::: DATA SECTION
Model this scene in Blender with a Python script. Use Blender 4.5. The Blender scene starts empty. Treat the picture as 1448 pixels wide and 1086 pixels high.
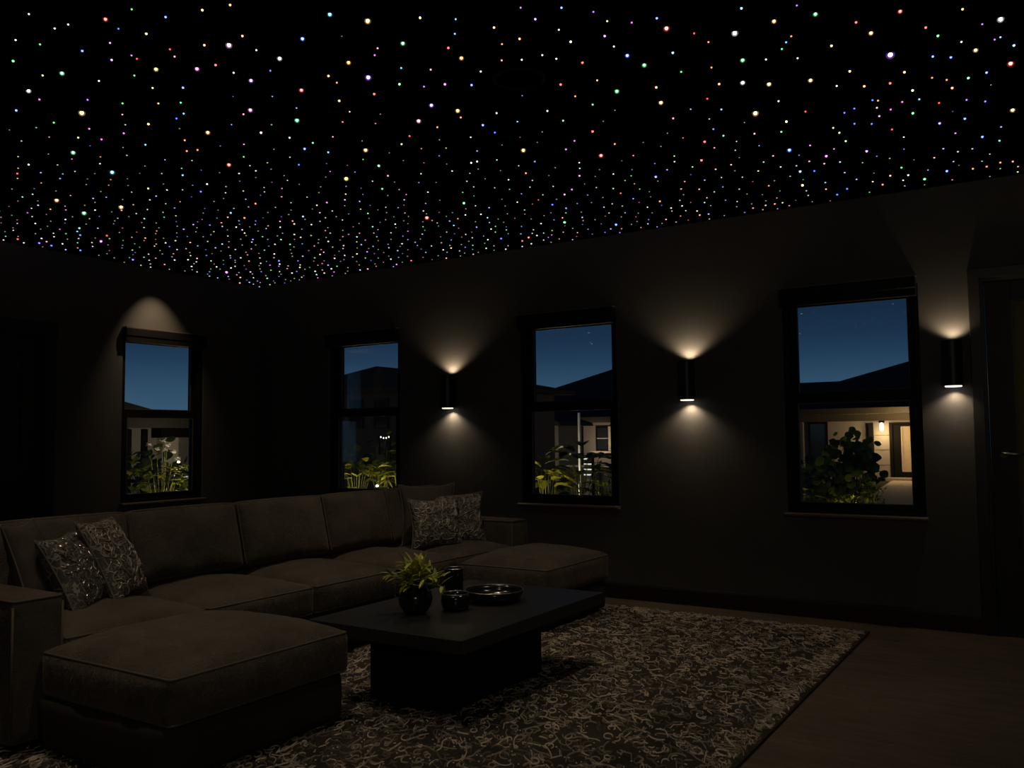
import bpy, bmesh, math, random
from mathutils import Vector, Matrix, noise
import numpy as np
D = bpy.data
SC = bpy.context.scene
COL = SC.collection
PI = math.pi
R = math.radians

# ------------------------------------------------------------------ camera
F_PX = 1225.82
YAW, PITCH, ROLL = 0.567862, 0.0618669, -0.0111052
CAM = Vector((6.6897, -5.8494, 1.1840))
fw = Vector((-math.sin(YAW)*math.cos(PITCH), math.cos(YAW)*math.cos(PITCH), math.sin(PITCH)))
r0 = Vector((math.cos(YAW), math.sin(YAW), 0)); u0 = r0.cross(fw)
rt = math.cos(ROLL)*r0 + math.sin(ROLL)*u0
up = -math.sin(ROLL)*r0 + math.cos(ROLL)*u0
cd = D.cameras.new('camera'); cam = D.objects.new('camera', cd); COL.objects.link(cam)
cd.sensor_width = 36; cd.lens = F_PX*36/1448; cd.clip_start = 0.05; cd.clip_end = 400
m4 = Matrix((rt, up, -fw)).transposed().to_4x4(); m4.translation = CAM
cam.matrix_world = m4
SC.camera = cam

# ------------------------------------------------------------------ exposure
SC.view_settings.view_transform = 'Standard'
SC.view_settings.look = 'None'
SC.view_settings.exposure = 0
SC.view_settings.gamma = 1
SC.view_settings.use_curve_mapping = False

# ------------------------------------------------------------------ dusk sky
w = D.worlds.new('dusk_sky'); SC.world = w; w.use_nodes = True
nt = w.node_tree; nt.nodes.clear()
wo = nt.nodes.new('ShaderNodeOutputWorld'); bg = nt.nodes.new('ShaderNodeBackground')
tc = nt.nodes.new('ShaderNodeTexCoord'); sx = nt.nodes.new('ShaderNodeSeparateXYZ')
cr = nt.nodes.new('ShaderNodeValToRGB')
e = cr.color_ramp.elements
e[0].position = 0.0; e[0].color = (0.044, 0.102, 0.160, 1)
e[1].position = 1.0; e[1].color = (0.002, 0.006, 0.016, 1)
for pos, c in ((0.03, (0.044, 0.104, 0.168, 1)), (0.06, (0.030, 0.078, 0.138, 1)), (0.085, (0.018, 0.050, 0.100, 1)), (0.108, (0.0110, 0.0330, 0.0720, 1)), (0.155, (0.0066, 0.0200, 0.0470, 1)), (0.3, (0.004, 0.011, 0.028, 1))):
    q = e.new(pos); q.color = c
nt.links.new(tc.outputs['Generated'], sx.inputs[0]); nt.links.new(sx.outputs['Z'], cr.inputs[0])
nt.links.new(cr.outputs[0], bg.inputs[0]); nt.links.new(bg.outputs[0], wo.inputs[0])
bg.inputs[1].default_value = 1.0

# ------------------------------------------------------------------ lamps
def spot(name, loc, target, power, color, size, blend, radius=0.03):
    l = D.lights.new(name, 'SPOT'); l.energy = power; l.color = color; l.spot_size = R(size); l.spot_blend = blend
    l.shadow_soft_size = radius
    o = D.objects.new(name, l); COL.objects.link(o); o.location = loc
    o.rotation_euler = (Vector(target)-Vector(loc)).to_track_quat('-Z', 'Y').to_euler()
    return o
def point(name, loc, power, color, radius=0.03):
    l = D.lights.new(name, 'POINT'); l.energy = power; l.color = color; l.shadow_soft_size = radius
    o = D.objects.new(name, l); COL.objects.link(o); o.location = loc
    return o
WARM = (1.0, 0.72, 0.46)
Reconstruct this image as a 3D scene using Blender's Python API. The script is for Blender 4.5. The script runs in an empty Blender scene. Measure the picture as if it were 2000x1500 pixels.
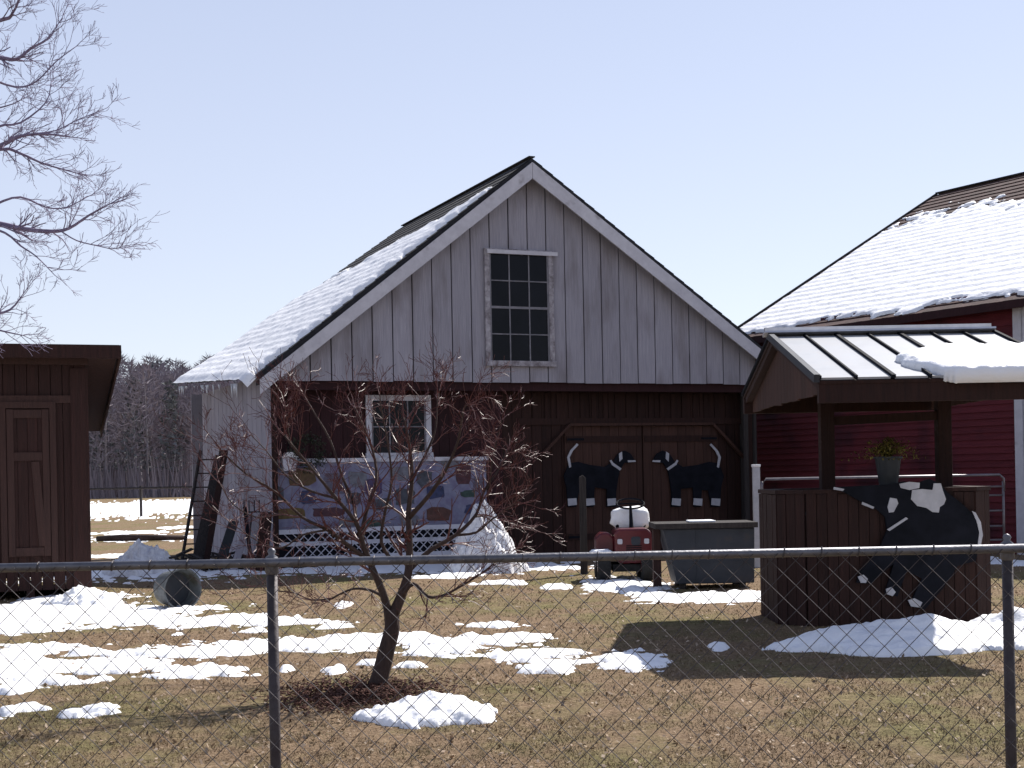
::::::
▶ [SET PROBLEM]: Exactly as they appear, print the lines of the listing above from its first line through the line that contains "SC.view_settings.use_curve_mapping = False", minus the pictures.

▶ [WRITTEN SOLUTION]:
Model this scene in Blender with a Python script. Use Blender 4.5. The Blender scene starts empty. Treat the picture as 1448 pixels wide and 1086 pixels high.
import bpy, bmesh, math, random
from mathutils import Vector, Matrix, noise
import numpy as np
D = bpy.data
SC = bpy.context.scene
COL = SC.collection
PI = math.pi
R = math.radians

# ------------------------------------------------------------------ camera
F_PX = 1225.82
YAW, PITCH, ROLL = 0.567862, 0.0618669, -0.0111052
CAM = Vector((6.6897, -5.8494, 1.1840))
fw = Vector((-math.sin(YAW)*math.cos(PITCH), math.cos(YAW)*math.cos(PITCH), math.sin(PITCH)))
r0 = Vector((math.cos(YAW), math.sin(YAW), 0)); u0 = r0.cross(fw)
rt = math.cos(ROLL)*r0 + math.sin(ROLL)*u0
up = -math.sin(ROLL)*r0 + math.cos(ROLL)*u0
cd = D.cameras.new('camera'); cam = D.objects.new('camera', cd); COL.objects.link(cam)
cd.sensor_width = 36; cd.lens = F_PX*36/1448; cd.clip_start = 0.05; cd.clip_end = 400
m4 = Matrix((rt, up, -fw)).transposed().to_4x4(); m4.translation = CAM
cam.matrix_world = m4
SC.camera = cam

# ------------------------------------------------------------------ exposure
SC.view_settings.view_transform = 'Standard'
SC.view_settings.look = 'None'
SC.view_settings.exposure = 0
SC.view_settings.gamma = 1
SC.view_settings.use_curve_mapping = False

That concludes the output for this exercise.